Putting the War in Iraq on Trial

It's a story most people aren't aware of. In June of 2006, Lt. Ehren Watada refused to deploy to Iraq. According to Watada, the Iraq War is illegal and it's his duty as an officer to refuse the order, since obeying would constitute participation in a war crime (a video statement to that effect is posted at Lt. Watada makes it clear that he's not a conscientious objector and would serve in Afghanistan.

Not surprisingly, the US Army isn't all that happy with this. Watada is charged with conduct unbecoming an officer, missing movement, and contempt toward officials, among other things. His lawyer, Eric Seitz, had this to say about the charges:

Well, we expected him to be charged with missing movement or violating an order to get on a bus to accompany his unit to Iraq. We did not really anticipate that they would charge him with additional offenses based upon the comments and the remarks that he's made. And that opens up a whole new chapter in this proceeding, because what the Army has clearly tried to do by the nature of these charges is send out a message to people in the military, that if you criticize the war and if you criticize the decisions that were made to bring the United States into this war, that you, too, could be charged with disloyalty, contemptuous remarks and disrespect for higher officers, and in this case, specifically in this charge, the President.

By putting Lt. Ehren Watada to a court martial, the government has put the Iraq War on trial as well. TIME reports:

In a packed hearing room on this Army base south of Seattle Thursday, lawyers for Lt. Watada used the opportunity to put the war itself on trial, trying to prove he was right to see the war as "manifestly illegal," and as a result, to refuse to participate. "A soldier has an obligation to disobey illegal orders," said Francis Boyle, a Harvard-trained professor of international law who testified on behalf of Lt. Watada and whose mentor wrote the Army's field manual for land warfare. "Under the circumstances of this war, if he had deployed, he would have been facilitating a Nuremberg crime against peace."
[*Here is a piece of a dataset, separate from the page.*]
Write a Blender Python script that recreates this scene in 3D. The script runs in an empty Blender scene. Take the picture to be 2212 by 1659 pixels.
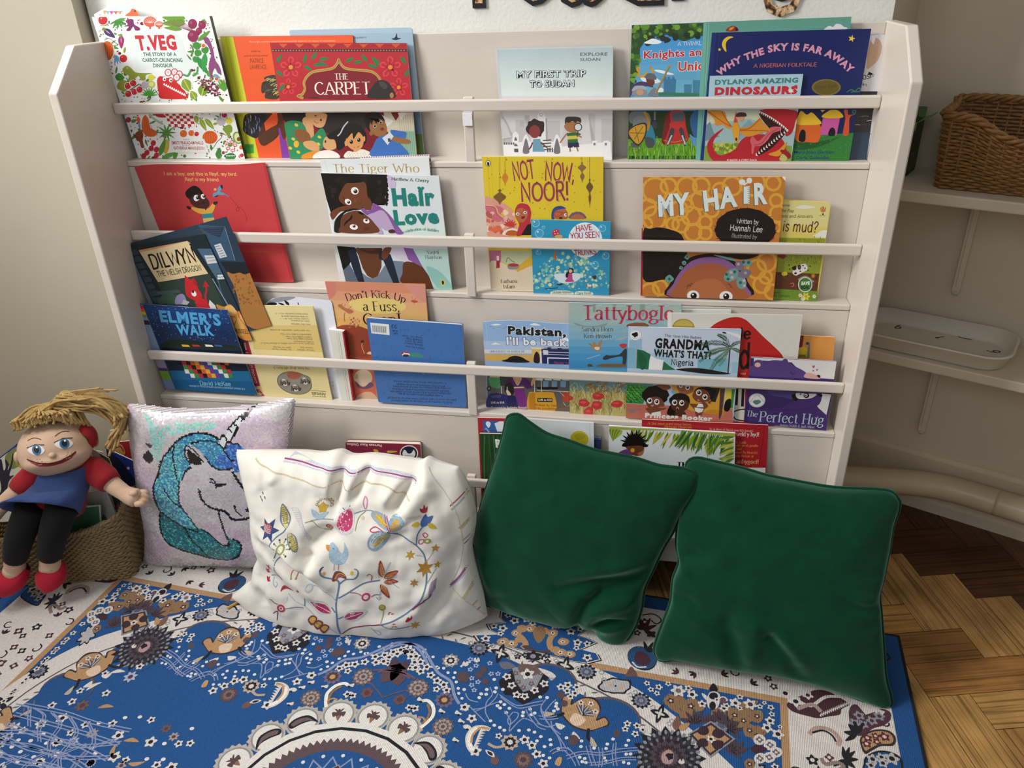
import bpy, bmesh, math, random
from mathutils import Vector, Matrix
from mathutils.bvhtree import BVHTree
import numpy as np
random.seed(7)
S = bpy.context.scene
C = S.collection
PI = math.pi

# ---------------------------------------------------------------- camera, world, light, exposure
cam_d = bpy.data.cameras.new('camera')
cam = bpy.data.objects.new('camera', cam_d); C.objects.link(cam)
cam_d.sensor_fit = 'HORIZONTAL'; cam_d.sensor_width = 36.0
cam_d.lens = 36.0 * 1684.0085 / 2212.0
cam_d.clip_start = 0.01
yaw, pitch, roll = 0.188197247, 0.483266243, -0.0373932425
fw = Vector((-math.sin(yaw)*math.cos(pitch), math.cos(yaw)*math.cos(pitch), -math.sin(pitch)))
r0 = Vector((math.cos(yaw), math.sin(yaw), 0)); u0 = r0.cross(fw)
rr = math.cos(roll)*r0 + math.sin(roll)*u0; uu = -math.sin(roll)*r0 + math.cos(roll)*u0
cam.matrix_world = Matrix.Translation((0.386711978, -1.47410164, 1.34579864)) @ Matrix((rr, uu, -fw)).transposed().to_4x4()
S.camera = cam

wd = bpy.data.worlds.new('daylit_room'); S.world = wd; wd.use_nodes = True
wd.node_tree.nodes['Background'].inputs[0].default_value = (1.0, 0.97, 0.93, 1)
wd.node_tree.nodes['Background'].inputs[1].default_value = 0.25

def area(name, loc, target, sx, sy, power, col=(1, 1, 1)):
    l = bpy.data.lights.new(name, 'AREA'); l.shape = 'RECTANGLE'; l.size = sx; l.size_y = sy
    l.energy = power; l.color = col
    o = bpy.data.objects.new(name, l); C.objects.link(o); o.location = loc
    o.rotation_euler = (Vector(target)-Vector(loc)).to_track_quat('-Z', 'Y').to_euler()
    return o
key = area('window_daylight', (-2.1, -1.3, 2.35), (0.7, 0.0, 0.7), 0.8, 1.0, 27, (1.0, 0.985, 0.96))
key.data.spread = math.radians(110)
top = area('high_window_daylight', (-1.15, -0.35, 3.0), (0.2, -0.1, 0.5), 0.9, 0.7, 26, (1.0, 0.99, 0.97))  # added overhead fill to brighten upward faces, no known window there
area('far_window_daylight', (-0.9, -3.3, 2.5), (0.5, 0.2, 0.8), 2.2, 1.3, 21, (0.94, 0.97, 1.0))  # added front fill that lifts the front faces and the alcove wall

S.view_settings.view_transform = 'Standard'; S.view_settings.look = 'None'
S.view_settings.gamma = 1.0; S.view_settings.use_curve_mapping = False
S.view_settings.exposure = 0.08

# ---------------------------------------------------------------- materials
def lin(c):
    if isinstance(c, str):
        c = c.lstrip('#')
        if len(c) == 3: c = ''.join(q*2 for q in c)
        c = [int(c[i:i+2], 16)/255 for i in (0, 2, 4)]
    return tuple(x/12.92 if x <= .04045 else ((x+.055)/1.055)**2.4 for x in c)

def nd(nt, t, **kw):
    n = nt.nodes.new(t)
    for k, v in kw.items():
        if k.startswith('i_'):
            n.inputs[k[2:].replace('_', ' ')].default_value = v
        elif k == 'inp':
            for kk, vv in v.items(): n.inputs[kk].default_value = vv
        else: setattr(n, k, v)
    return n

def mat(name, col=None, rough=.6, var=.0, vscale=8., bump=0., bscale=200., vcol=False, sheen=0., spec=.5, metal=0., stretch=None, coat=0.):
    """principled material: base colour (or colour attribute), soft noise variation, fine bump"""
    m = bpy.data.materials.new(name); m.use_nodes = True; nt = m.node_tree
    b = nt.nodes['Principled BSDF']
    b.inputs['Roughness'].default_value = rough; b.inputs['Specular IOR Level'].default_value = spec
    b.inputs['Metallic'].default_value = metal
    if sheen:
        b.inputs['Sheen Weight'].default_value = sheen; b.inputs['Sheen Roughness'].default_value = .4
        if col: b.inputs['Sheen Tint'].default_value = (*[.35+.65*v for v in lin(col)], 1) if sheen < .7 else (.30, .62, .46, 1)
    if coat: b.inputs['Coat Weight'].default_value = coat; b.inputs['Coat Roughness'].default_value = .15
    tc = nd(nt, 'ShaderNodeTexCoord')
    src = tc.outputs['Object']
    if stretch:
        mp = nd(nt, 'ShaderNodeMapping'); mp.inputs['Scale'].default_value = stretch
        nt.links.new(src, mp.inputs[0]); src = mp.outputs[0]
    if vcol:
        a = nd(nt, 'ShaderNodeAttribute', attribute_name='Col'); cs = a.outputs['Color']
    else:
        r = nd(nt, 'ShaderNodeRGB'); r.outputs[0].default_value = (*lin(col), 1); cs = r.outputs[0]
    if var:
        n = nd(nt, 'ShaderNodeTexNoise', inp={'Scale': vscale, 'Detail': 5.0, 'Roughness': .6})
        nt.links.new(src, n.inputs['Vector'])
        mr = nd(nt, 'ShaderNodeMapRange', inp={1: .3, 2: .7, 3: 1-var, 4: 1+var})
        nt.links.new(n.outputs[0], mr.inputs[0])
        mx = nd(nt, 'ShaderNodeVectorMath', operation='SCALE')
        nt.links.new(cs, mx.inputs[0]); nt.links.new(mr.outputs[0], mx.inputs['Scale']); cs = mx.outputs[0]
    nt.links.new(cs, b.inputs['Base Color'])
    if bump:
        n2 = nd(nt, 'ShaderNodeTexNoise', inp={'Scale': bscale, 'Detail': 3.0})
        nt.links.new(src, n2.inputs['Vector'])
        bp = nd(nt, 'ShaderNodeBump', inp={'Strength': bump, 'Distance': .002})
        nt.links.new(n2.outputs[0], bp.inputs['Height']); nt.links.new(bp.outputs[0], b.inputs['Normal'])
    return m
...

If Watada's defense is successful, the war will be found illegal in a court of law. It's not Lt. Watada's supposed insubordination that worries the army, TIME reports:

In one clip, from a Veterans for Peace convention held last weekend in Seattle, Watada explained that he is trying to put forward a "radical idea" first born during the Vietnam War. "The idea is this," he said. "That to stop an illegal and unjust war, the soldiers and service members can choose to stop fighting it."

That, prosecutors said, is exactly what they most fear. To give credence to Lt. Watada's argument, they said, would create a breakdown in military order and discipline. "It's just dangerous in our Army to allow that to happen," said Capt. Dan Kuecker, one of the prosecutors. Whether the war is legal, he said, "is not a decision for a lieutenant to make — it's a decision for politicians and legislators." Watada's behavior, Capt. Kuecker told the hearing, "is dishonorable and it is disgraceful."

The problem with this reasoning is that it would oblige officers to obey orders they know are illegal. As we've seen from the Abu Ghraib scandal, the crimes committed by soldiers are paid for by soldiers, regardless of whether they were following orders or not. It would allow people in power to use military personnel to commit crimes by proxy, then avoid punishment by blaming the proxy criminals. The personnel would not be able to say no to these orders or be able to defend themselves by by saying 'I was only following orders'. Damned if you do, damned if you don't.

Lt. Ehren Watada's trial will determine more than his guilt or innocence. It will determine whether or not the war in Iraq is legal and whether the US military and government will be able to operate with all the moral and ethical restraint of a street gang.